Love strategies
You went out three nights ago, had a great time on the date, and no word. What do you do? Call her or him? Email? Wait? You probably call your best friend (who happens to also be single – doesn’t that say something?) and ask them what to do. Thus begins the strategy ritual, where thinking through the relationship replaces living through it. Do love strategies get you who you want or do you end up getting who you don’t want?
Strategy became a popular buzzword in our culture within the last 10 to 15 years. It typically referenced business movement and analysis but it permeated the urban landscape when relationships became the stuff of strategy and innuendo. A strategy is designed to get us desired results. In business, we can dissect many components, compartmentalize the business sectors and generate a blueprint to be followed through to success or failure. The thinking is that success is the result more often than failure and thus strategies serve the business community well.
In love, or attempts at loving others, there is much the same notion that strategizing moves and inferences will create successful encounters. As such, we hide things about ourselves in the discovery phase, overlook things about others, and create “half-truths” and even outright lies to move the relationship the way we desire. We also become more strategic about designing love than responding to or being open to love. It’s as if we have decided to play God with relationships, deciding what they will or won’t be before they even have the chance to ripen and unfold. Does getting the person whom we want and strategize ultimately make us happy? I don’t believe so.
Strategies are designed to give us a desired outcome. Attaining those outcomes establishes us as good planners. Little is left to chance, and so there aren’t a lot of possible outcomes, which haven’t been addressed. In love, the more we get what we planned, the less we believe it is real. We have become so talented at manipulating relationships that we lose the joy of being chosen by another. When that ring is ultimately placed on the finger, it’s a passionless experience where we know we orchestrated events perfectly and now we have to live with our desired outcome. It’s hard to determine that free will played a role in the outcome and I will forever doubt the integrity of the relationship. It looks great on paper and in the society section of the newspaper, but sitting across from my other half – well that just doesn’t feel as comfortable.

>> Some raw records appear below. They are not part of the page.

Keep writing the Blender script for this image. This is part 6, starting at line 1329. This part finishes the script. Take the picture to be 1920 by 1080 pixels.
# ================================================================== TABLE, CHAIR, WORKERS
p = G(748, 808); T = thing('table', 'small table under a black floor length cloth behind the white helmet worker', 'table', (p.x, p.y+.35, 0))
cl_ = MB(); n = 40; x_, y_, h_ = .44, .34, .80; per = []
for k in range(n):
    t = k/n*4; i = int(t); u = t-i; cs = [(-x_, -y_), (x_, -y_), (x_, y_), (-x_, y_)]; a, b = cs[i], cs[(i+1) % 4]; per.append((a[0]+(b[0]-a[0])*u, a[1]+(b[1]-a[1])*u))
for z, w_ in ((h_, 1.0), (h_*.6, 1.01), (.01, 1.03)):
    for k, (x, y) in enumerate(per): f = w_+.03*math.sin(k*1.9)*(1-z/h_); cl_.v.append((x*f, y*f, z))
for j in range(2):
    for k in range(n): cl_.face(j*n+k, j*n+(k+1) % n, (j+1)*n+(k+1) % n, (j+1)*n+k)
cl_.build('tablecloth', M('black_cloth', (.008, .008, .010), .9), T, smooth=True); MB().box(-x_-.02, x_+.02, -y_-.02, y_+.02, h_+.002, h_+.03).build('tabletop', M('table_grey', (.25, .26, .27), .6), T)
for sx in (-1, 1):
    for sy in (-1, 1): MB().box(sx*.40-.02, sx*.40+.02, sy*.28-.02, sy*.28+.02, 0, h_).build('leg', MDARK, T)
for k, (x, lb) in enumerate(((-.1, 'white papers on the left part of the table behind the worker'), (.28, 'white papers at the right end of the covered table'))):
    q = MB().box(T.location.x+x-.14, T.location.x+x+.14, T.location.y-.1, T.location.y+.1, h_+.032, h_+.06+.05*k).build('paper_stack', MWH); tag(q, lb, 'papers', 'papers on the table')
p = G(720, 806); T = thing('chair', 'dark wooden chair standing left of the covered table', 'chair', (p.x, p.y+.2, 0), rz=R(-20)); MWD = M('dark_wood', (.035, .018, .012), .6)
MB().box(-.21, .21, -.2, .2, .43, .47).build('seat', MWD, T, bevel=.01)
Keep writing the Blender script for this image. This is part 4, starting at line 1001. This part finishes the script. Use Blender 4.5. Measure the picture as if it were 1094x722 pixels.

If my desired outcome is to be chosen and loved freely by another, I just negotiated myself right out of that deal. In the process of getting the person I wanted, there was one important thing missing – the person. I objectified them to the point of knowing exactly the pedigree I sought – the looks, professional stamina, perception in the community and on and on. Now I would find myself living with the perfect person, void of the perfect emotional expression – love. And then there are the many things I created as half-truths about myself in the experience that now must be forever hidden from my other half. Worrying about “being myself” replaces living freely and authentically.
Mergers between two people can be more successfully orchestrated through strategy than true love. And if you’re looking for a merger that makes sense, try it. Those will be the couples seen at restaurants on a Friday or Saturday night who show little joy at their company, but have reports and periodicals to share with their spouse.
The celebration of life becomes mired down in petty urban relationship myths we live by and renders me on the other side of true love when I think through and plot and scheme the details of love. I think I’ll take the bumps and bruises of rejection and imperfection and look for a person who appreciates and loves me for the goofy things I do and the unique aspects of me. I might not end up on the cover of Town and Country – in fact, I am pretty sure I won’t, but the odds are also better that I won’t end up in a deadbeat relationship in which both of us race from the dinner table, set impeccably with Christofle silverware and Wedgewood china, to get on the internet and see which fantasy lover has written an email tonight.